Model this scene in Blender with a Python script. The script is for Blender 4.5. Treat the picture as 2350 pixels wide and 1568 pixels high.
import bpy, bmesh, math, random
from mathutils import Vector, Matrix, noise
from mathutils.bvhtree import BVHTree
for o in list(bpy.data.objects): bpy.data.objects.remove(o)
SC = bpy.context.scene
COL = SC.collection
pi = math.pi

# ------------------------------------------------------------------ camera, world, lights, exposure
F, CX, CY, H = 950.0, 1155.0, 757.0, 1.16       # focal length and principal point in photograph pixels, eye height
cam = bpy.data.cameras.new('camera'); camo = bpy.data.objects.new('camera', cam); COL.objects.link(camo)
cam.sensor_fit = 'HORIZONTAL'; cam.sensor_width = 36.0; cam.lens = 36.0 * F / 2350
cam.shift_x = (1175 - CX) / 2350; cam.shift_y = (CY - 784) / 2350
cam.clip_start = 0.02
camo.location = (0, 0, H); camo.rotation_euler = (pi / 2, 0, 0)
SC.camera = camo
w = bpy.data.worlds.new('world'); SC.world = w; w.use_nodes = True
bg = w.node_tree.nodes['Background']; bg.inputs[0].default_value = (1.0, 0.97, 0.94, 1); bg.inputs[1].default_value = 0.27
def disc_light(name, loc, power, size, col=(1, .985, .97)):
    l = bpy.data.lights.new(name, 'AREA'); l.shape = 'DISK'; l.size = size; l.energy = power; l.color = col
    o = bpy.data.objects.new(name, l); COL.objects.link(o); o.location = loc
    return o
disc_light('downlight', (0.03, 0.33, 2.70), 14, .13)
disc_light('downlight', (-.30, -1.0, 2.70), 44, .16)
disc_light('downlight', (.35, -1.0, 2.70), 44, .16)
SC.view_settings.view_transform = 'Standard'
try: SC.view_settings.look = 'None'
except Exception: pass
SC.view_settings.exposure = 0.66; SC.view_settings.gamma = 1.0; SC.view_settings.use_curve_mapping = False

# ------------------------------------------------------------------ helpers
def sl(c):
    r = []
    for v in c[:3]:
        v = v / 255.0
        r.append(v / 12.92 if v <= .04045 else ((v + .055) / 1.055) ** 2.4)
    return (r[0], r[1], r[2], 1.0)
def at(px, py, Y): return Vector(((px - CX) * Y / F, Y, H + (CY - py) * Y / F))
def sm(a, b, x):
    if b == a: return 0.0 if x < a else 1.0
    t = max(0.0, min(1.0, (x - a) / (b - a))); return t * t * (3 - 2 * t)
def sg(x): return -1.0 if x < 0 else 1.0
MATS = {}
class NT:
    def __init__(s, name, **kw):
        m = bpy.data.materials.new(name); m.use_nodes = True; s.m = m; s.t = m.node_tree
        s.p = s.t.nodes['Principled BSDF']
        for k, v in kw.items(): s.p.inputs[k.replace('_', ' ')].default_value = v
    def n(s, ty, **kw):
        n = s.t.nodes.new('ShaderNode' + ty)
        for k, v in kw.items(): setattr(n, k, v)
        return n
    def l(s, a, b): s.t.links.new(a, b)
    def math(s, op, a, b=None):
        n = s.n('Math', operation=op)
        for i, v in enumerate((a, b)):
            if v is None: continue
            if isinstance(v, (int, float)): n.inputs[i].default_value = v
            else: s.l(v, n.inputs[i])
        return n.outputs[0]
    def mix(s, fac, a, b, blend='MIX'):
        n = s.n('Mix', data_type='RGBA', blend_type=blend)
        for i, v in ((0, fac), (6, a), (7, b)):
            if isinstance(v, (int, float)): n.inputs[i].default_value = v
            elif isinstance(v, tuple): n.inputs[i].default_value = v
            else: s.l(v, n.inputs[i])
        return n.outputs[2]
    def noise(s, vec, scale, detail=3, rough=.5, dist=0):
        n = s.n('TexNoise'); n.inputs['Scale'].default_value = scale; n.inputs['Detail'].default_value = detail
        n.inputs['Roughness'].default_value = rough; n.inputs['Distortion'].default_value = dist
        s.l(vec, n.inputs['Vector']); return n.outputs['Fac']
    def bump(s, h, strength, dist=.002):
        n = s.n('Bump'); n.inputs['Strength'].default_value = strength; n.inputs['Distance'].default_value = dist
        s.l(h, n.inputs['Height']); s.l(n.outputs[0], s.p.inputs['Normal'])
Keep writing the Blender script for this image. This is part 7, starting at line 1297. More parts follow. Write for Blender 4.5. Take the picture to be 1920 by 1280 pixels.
----------------------------------------
◆ **REQUEST**
Repeat the entries above exactly, leaving nothing out.

◆ **TASK RESULT**
Model this scene in Blender with a Python script. The script is for Blender 4.5. Treat the picture as 2350 pixels wide and 1568 pixels high.
import bpy, bmesh, math, random
from mathutils import Vector, Matrix, noise
from mathutils.bvhtree import BVHTree
for o in list(bpy.data.objects): bpy.data.objects.remove(o)
SC = bpy.context.scene
COL = SC.collection
pi = math.pi

# ------------------------------------------------------------------ camera, world, lights, exposure
F, CX, CY, H = 950.0, 1155.0, 757.0, 1.16       # focal length and principal point in photograph pixels, eye height
cam = bpy.data.cameras.new('camera'); camo = bpy.data.objects.new('camera', cam); COL.objects.link(camo)
cam.sensor_fit = 'HORIZONTAL'; cam.sensor_width = 36.0; cam.lens = 36.0 * F / 2350
cam.shift_x = (1175 - CX) / 2350; cam.shift_y = (CY - 784) / 2350
cam.clip_start = 0.02
camo.location = (0, 0, H); camo.rotation_euler = (pi / 2, 0, 0)
SC.camera = camo
w = bpy.data.worlds.new('world'); SC.world = w; w.use_nodes = True
bg = w.node_tree.nodes['Background']; bg.inputs[0].default_value = (1.0, 0.97, 0.94, 1); bg.inputs[1].default_value = 0.27
def disc_light(name, loc, power, size, col=(1, .985, .97)):
    l = bpy.data.lights.new(name, 'AREA'); l.shape = 'DISK'; l.size = size; l.energy = power; l.color = col
    o = bpy.data.objects.new(name, l); COL.objects.link(o); o.location = loc
    return o
disc_light('downlight', (0.03, 0.33, 2.70), 14, .13)
disc_light('downlight', (-.30, -1.0, 2.70), 44, .16)
disc_light('downlight', (.35, -1.0, 2.70), 44, .16)
SC.view_settings.view_transform = 'Standard'
try: SC.view_settings.look = 'None'
except Exception: pass
SC.view_settings.exposure = 0.66; SC.view_settings.gamma = 1.0; SC.view_settings.use_curve_mapping = False

# ------------------------------------------------------------------ helpers
def sl(c):
    r = []
    for v in c[:3]:
        v = v / 255.0
        r.append(v / 12.92 if v <= .04045 else ((v + .055) / 1.055) ** 2.4)
    return (r[0], r[1], r[2], 1.0)
def at(px, py, Y): return Vector(((px - CX) * Y / F, Y, H + (CY - py) * Y / F))
def sm(a, b, x):
    if b == a: return 0.0 if x < a else 1.0
    t = max(0.0, min(1.0, (x - a) / (b - a))); return t * t * (3 - 2 * t)
def sg(x): return -1.0 if x < 0 else 1.0
MATS = {}
class NT:
    def __init__(s, name, **kw):
        m = bpy.data.materials.new(name); m.use_nodes = True; s.m = m; s.t = m.node_tree
        s.p = s.t.nodes['Principled BSDF']
        for k, v in kw.items(): s.p.inputs[k.replace('_', ' ')].default_value = v
    def n(s, ty, **kw):
        n = s.t.nodes.new('ShaderNode' + ty)
        for k, v in kw.items(): setattr(n, k, v)
        return n
    def l(s, a, b): s.t.links.new(a, b)
    def math(s, op, a, b=None):
        n = s.n('Math', operation=op)
        for i, v in enumerate((a, b)):
            if v is None: continue
            if isinstance(v, (int, float)): n.inputs[i].default_value = v
            else: s.l(v, n.inputs[i])
        return n.outputs[0]
    def mix(s, fac, a, b, blend='MIX'):
        n = s.n('Mix', data_type='RGBA', blend_type=blend)
        for i, v in ((0, fac), (6, a), (7, b)):
            if isinstance(v, (int, float)): n.inputs[i].default_value = v
            elif isinstance(v, tuple): n.inputs[i].default_value = v
            else: s.l(v, n.inputs[i])
        return n.outputs[2]
    def noise(s, vec, scale, detail=3, rough=.5, dist=0):
        n = s.n('TexNoise'); n.inputs['Scale'].default_value = scale; n.inputs['Detail'].default_value = detail
        n.inputs['Roughness'].default_value = rough; n.inputs['Distortion'].default_value = dist
        s.l(vec, n.inputs['Vector']); return n.outputs['Fac']
    def bump(s, h, strength, dist=.002):
        n = s.n('Bump'); n.inputs['Strength'].default_value = strength; n.inputs['Distance'].default_value = dist
        s.l(h, n.inputs['Height']); s.l(n.outputs[0], s.p.inputs['Normal'])
Keep writing the Blender script for this image. This is part 7, starting at line 1297. More parts follow. Write for Blender 4.5. Take the picture to be 1920 by 1280 pixels.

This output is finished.